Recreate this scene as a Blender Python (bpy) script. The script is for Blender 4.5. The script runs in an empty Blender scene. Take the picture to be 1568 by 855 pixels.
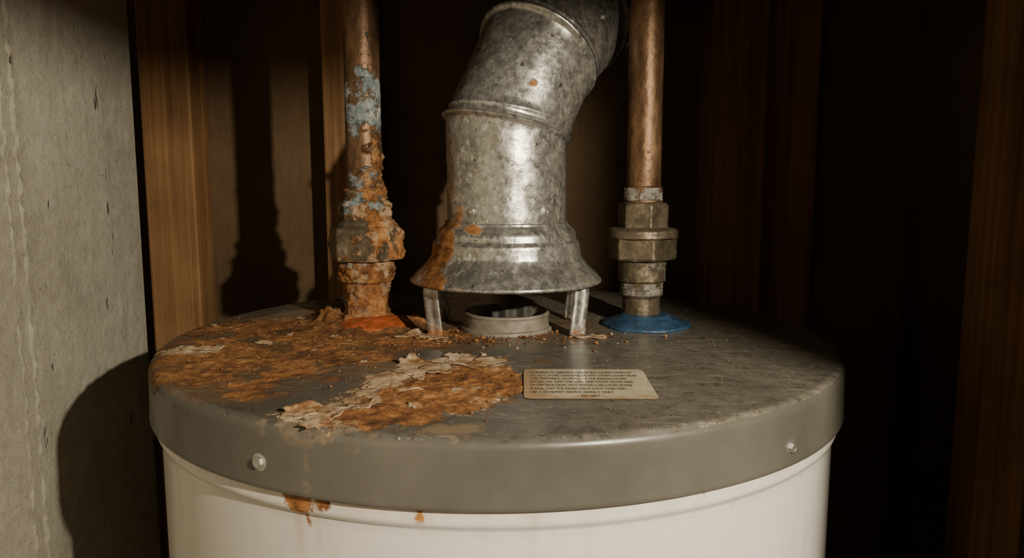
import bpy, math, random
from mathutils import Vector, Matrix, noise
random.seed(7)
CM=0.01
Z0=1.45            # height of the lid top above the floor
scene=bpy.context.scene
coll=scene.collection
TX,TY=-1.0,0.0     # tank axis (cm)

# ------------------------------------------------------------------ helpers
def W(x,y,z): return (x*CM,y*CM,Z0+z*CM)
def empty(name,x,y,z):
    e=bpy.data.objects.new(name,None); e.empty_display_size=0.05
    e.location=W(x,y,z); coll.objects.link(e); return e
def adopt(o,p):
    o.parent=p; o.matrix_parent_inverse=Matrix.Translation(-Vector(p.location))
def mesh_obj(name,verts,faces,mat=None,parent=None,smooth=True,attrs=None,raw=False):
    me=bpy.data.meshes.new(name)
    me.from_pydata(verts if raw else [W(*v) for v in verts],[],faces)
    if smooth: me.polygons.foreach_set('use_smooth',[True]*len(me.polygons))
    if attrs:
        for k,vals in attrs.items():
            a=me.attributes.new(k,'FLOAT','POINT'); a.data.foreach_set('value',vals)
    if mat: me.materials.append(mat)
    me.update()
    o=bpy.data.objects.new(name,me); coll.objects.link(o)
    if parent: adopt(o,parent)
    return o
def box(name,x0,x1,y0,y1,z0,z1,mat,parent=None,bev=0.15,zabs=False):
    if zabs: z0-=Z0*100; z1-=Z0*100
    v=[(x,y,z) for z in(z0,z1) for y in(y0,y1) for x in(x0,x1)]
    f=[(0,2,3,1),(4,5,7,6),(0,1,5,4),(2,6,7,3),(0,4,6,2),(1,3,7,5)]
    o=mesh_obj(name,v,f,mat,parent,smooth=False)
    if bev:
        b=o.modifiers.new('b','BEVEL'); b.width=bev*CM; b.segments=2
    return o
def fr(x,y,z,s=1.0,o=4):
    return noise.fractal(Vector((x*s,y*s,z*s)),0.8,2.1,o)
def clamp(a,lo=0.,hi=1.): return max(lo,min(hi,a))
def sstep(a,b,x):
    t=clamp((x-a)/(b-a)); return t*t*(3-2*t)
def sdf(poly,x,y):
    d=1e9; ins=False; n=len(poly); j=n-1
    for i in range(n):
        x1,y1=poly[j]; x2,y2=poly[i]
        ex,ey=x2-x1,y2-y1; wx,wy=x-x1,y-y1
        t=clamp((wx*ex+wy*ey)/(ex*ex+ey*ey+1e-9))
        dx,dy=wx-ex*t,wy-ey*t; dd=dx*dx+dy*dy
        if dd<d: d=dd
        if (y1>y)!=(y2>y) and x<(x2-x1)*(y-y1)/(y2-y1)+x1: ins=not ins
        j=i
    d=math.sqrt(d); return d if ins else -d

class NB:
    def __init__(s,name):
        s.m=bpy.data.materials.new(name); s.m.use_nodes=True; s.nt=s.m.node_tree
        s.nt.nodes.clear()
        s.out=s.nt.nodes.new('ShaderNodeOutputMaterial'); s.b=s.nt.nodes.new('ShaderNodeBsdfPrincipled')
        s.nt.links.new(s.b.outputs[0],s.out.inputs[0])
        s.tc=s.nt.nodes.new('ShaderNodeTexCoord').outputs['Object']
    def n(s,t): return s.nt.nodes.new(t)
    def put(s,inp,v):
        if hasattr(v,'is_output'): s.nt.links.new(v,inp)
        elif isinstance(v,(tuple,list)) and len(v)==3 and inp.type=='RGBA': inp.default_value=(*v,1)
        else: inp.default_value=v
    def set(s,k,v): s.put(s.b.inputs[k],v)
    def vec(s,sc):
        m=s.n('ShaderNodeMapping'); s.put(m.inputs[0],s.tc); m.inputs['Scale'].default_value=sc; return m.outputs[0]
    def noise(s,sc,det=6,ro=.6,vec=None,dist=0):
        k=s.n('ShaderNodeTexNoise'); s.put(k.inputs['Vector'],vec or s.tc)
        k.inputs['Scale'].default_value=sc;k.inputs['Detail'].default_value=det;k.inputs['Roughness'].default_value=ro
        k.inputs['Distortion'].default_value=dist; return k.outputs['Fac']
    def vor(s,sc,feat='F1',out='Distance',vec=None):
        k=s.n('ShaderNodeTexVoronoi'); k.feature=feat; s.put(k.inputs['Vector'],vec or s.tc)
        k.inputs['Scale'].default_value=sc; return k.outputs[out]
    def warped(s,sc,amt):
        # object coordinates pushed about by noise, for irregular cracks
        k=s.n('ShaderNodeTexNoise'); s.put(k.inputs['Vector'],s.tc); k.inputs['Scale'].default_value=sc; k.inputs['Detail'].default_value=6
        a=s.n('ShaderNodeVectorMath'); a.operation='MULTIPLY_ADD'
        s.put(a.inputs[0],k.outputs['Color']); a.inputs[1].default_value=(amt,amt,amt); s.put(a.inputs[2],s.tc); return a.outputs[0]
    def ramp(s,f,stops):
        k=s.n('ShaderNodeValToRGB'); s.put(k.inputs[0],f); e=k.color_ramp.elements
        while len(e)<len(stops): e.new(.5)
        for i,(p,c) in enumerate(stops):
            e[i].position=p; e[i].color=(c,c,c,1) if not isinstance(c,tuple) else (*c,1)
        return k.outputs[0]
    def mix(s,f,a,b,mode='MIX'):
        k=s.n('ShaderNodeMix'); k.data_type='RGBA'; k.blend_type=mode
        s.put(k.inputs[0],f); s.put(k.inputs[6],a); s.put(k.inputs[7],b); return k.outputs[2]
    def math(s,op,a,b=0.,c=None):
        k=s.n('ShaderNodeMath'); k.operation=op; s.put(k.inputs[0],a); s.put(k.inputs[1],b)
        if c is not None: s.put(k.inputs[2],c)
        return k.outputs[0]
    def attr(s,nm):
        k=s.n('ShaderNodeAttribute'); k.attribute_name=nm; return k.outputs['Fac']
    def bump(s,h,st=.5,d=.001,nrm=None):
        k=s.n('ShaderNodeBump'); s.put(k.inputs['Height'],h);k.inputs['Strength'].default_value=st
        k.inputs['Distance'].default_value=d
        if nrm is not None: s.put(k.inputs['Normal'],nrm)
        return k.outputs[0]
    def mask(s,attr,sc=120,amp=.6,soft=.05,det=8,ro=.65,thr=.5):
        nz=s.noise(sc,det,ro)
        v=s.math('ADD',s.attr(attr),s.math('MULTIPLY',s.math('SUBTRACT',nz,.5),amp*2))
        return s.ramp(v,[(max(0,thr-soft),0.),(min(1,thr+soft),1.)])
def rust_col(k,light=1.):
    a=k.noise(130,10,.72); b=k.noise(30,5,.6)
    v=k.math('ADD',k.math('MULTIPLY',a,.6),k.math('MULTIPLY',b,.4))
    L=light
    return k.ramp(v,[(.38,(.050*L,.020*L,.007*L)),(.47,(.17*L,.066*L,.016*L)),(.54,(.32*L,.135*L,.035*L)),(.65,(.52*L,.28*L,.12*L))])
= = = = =
Stated task: Write out the full set of lines verbatim, without the pictures.

Task result:
Recreate this scene as a Blender Python (bpy) script. The script is for Blender 4.5. The script runs in an empty Blender scene. Take the picture to be 1568 by 855 pixels.
import bpy, math, random
from mathutils import Vector, Matrix, noise
random.seed(7)
CM=0.01
Z0=1.45            # height of the lid top above the floor
scene=bpy.context.scene
coll=scene.collection
TX,TY=-1.0,0.0     # tank axis (cm)

# ------------------------------------------------------------------ helpers
def W(x,y,z): return (x*CM,y*CM,Z0+z*CM)
def empty(name,x,y,z):
    e=bpy.data.objects.new(name,None); e.empty_display_size=0.05
    e.location=W(x,y,z); coll.objects.link(e); return e
def adopt(o,p):
    o.parent=p; o.matrix_parent_inverse=Matrix.Translation(-Vector(p.location))
def mesh_obj(name,verts,faces,mat=None,parent=None,smooth=True,attrs=None,raw=False):
    me=bpy.data.meshes.new(name)
    me.from_pydata(verts if raw else [W(*v) for v in verts],[],faces)
    if smooth: me.polygons.foreach_set('use_smooth',[True]*len(me.polygons))
    if attrs:
        for k,vals in attrs.items():
            a=me.attributes.new(k,'FLOAT','POINT'); a.data.foreach_set('value',vals)
    if mat: me.materials.append(mat)
    me.update()
    o=bpy.data.objects.new(name,me); coll.objects.link(o)
    if parent: adopt(o,parent)
    return o
def box(name,x0,x1,y0,y1,z0,z1,mat,parent=None,bev=0.15,zabs=False):
    if zabs: z0-=Z0*100; z1-=Z0*100
    v=[(x,y,z) for z in(z0,z1) for y in(y0,y1) for x in(x0,x1)]
    f=[(0,2,3,1),(4,5,7,6),(0,1,5,4),(2,6,7,3),(0,4,6,2),(1,3,7,5)]
    o=mesh_obj(name,v,f,mat,parent,smooth=False)
    if bev:
        b=o.modifiers.new('b','BEVEL'); b.width=bev*CM; b.segments=2
    return o
def fr(x,y,z,s=1.0,o=4):
    return noise.fractal(Vector((x*s,y*s,z*s)),0.8,2.1,o)
def clamp(a,lo=0.,hi=1.): return max(lo,min(hi,a))
def sstep(a,b,x):
    t=clamp((x-a)/(b-a)); return t*t*(3-2*t)
def sdf(poly,x,y):
    d=1e9; ins=False; n=len(poly); j=n-1
    for i in range(n):
        x1,y1=poly[j]; x2,y2=poly[i]
        ex,ey=x2-x1,y2-y1; wx,wy=x-x1,y-y1
        t=clamp((wx*ex+wy*ey)/(ex*ex+ey*ey+1e-9))
        dx,dy=wx-ex*t,wy-ey*t; dd=dx*dx+dy*dy
        if dd<d: d=dd
        if (y1>y)!=(y2>y) and x<(x2-x1)*(y-y1)/(y2-y1)+x1: ins=not ins
        j=i
    d=math.sqrt(d); return d if ins else -d

class NB:
    def __init__(s,name):
        s.m=bpy.data.materials.new(name); s.m.use_nodes=True; s.nt=s.m.node_tree
        s.nt.nodes.clear()
        s.out=s.nt.nodes.new('ShaderNodeOutputMaterial'); s.b=s.nt.nodes.new('ShaderNodeBsdfPrincipled')
        s.nt.links.new(s.b.outputs[0],s.out.inputs[0])
        s.tc=s.nt.nodes.new('ShaderNodeTexCoord').outputs['Object']
    def n(s,t): return s.nt.nodes.new(t)
    def put(s,inp,v):
        if hasattr(v,'is_output'): s.nt.links.new(v,inp)
        elif isinstance(v,(tuple,list)) and len(v)==3 and inp.type=='RGBA': inp.default_value=(*v,1)
        else: inp.default_value=v
    def set(s,k,v): s.put(s.b.inputs[k],v)
    def vec(s,sc):
        m=s.n('ShaderNodeMapping'); s.put(m.inputs[0],s.tc); m.inputs['Scale'].default_value=sc; return m.outputs[0]
    def noise(s,sc,det=6,ro=.6,vec=None,dist=0):
        k=s.n('ShaderNodeTexNoise'); s.put(k.inputs['Vector'],vec or s.tc)
        k.inputs['Scale'].default_value=sc;k.inputs['Detail'].default_value=det;k.inputs['Roughness'].default_value=ro
        k.inputs['Distortion'].default_value=dist; return k.outputs['Fac']
    def vor(s,sc,feat='F1',out='Distance',vec=None):
        k=s.n('ShaderNodeTexVoronoi'); k.feature=feat; s.put(k.inputs['Vector'],vec or s.tc)
        k.inputs['Scale'].default_value=sc; return k.outputs[out]
    def warped(s,sc,amt):
        # object coordinates pushed about by noise, for irregular cracks
        k=s.n('ShaderNodeTexNoise'); s.put(k.inputs['Vector'],s.tc); k.inputs['Scale'].default_value=sc; k.inputs['Detail'].default_value=6
        a=s.n('ShaderNodeVectorMath'); a.operation='MULTIPLY_ADD'
        s.put(a.inputs[0],k.outputs['Color']); a.inputs[1].default_value=(amt,amt,amt); s.put(a.inputs[2],s.tc); return a.outputs[0]
    def ramp(s,f,stops):
        k=s.n('ShaderNodeValToRGB'); s.put(k.inputs[0],f); e=k.color_ramp.elements
        while len(e)<len(stops): e.new(.5)
        for i,(p,c) in enumerate(stops):
            e[i].position=p; e[i].color=(c,c,c,1) if not isinstance(c,tuple) else (*c,1)
        return k.outputs[0]
    def mix(s,f,a,b,mode='MIX'):
        k=s.n('ShaderNodeMix'); k.data_type='RGBA'; k.blend_type=mode
        s.put(k.inputs[0],f); s.put(k.inputs[6],a); s.put(k.inputs[7],b); return k.outputs[2]
    def math(s,op,a,b=0.,c=None):
        k=s.n('ShaderNodeMath'); k.operation=op; s.put(k.inputs[0],a); s.put(k.inputs[1],b)
        if c is not None: s.put(k.inputs[2],c)
        return k.outputs[0]
    def attr(s,nm):
        k=s.n('ShaderNodeAttribute'); k.attribute_name=nm; return k.outputs['Fac']
    def bump(s,h,st=.5,d=.001,nrm=None):
        k=s.n('ShaderNodeBump'); s.put(k.inputs['Height'],h);k.inputs['Strength'].default_value=st
        k.inputs['Distance'].default_value=d
        if nrm is not None: s.put(k.inputs['Normal'],nrm)
        return k.outputs[0]
    def mask(s,attr,sc=120,amp=.6,soft=.05,det=8,ro=.65,thr=.5):
        nz=s.noise(sc,det,ro)
        v=s.math('ADD',s.attr(attr),s.math('MULTIPLY',s.math('SUBTRACT',nz,.5),amp*2))
        return s.ramp(v,[(max(0,thr-soft),0.),(min(1,thr+soft),1.)])
def rust_col(k,light=1.):
    a=k.noise(130,10,.72); b=k.noise(30,5,.6)
    v=k.math('ADD',k.math('MULTIPLY',a,.6),k.math('MULTIPLY',b,.4))
    L=light
    return k.ramp(v,[(.38,(.050*L,.020*L,.007*L)),(.47,(.17*L,.066*L,.016*L)),(.54,(.32*L,.135*L,.035*L)),(.65,(.52*L,.28*L,.12*L))])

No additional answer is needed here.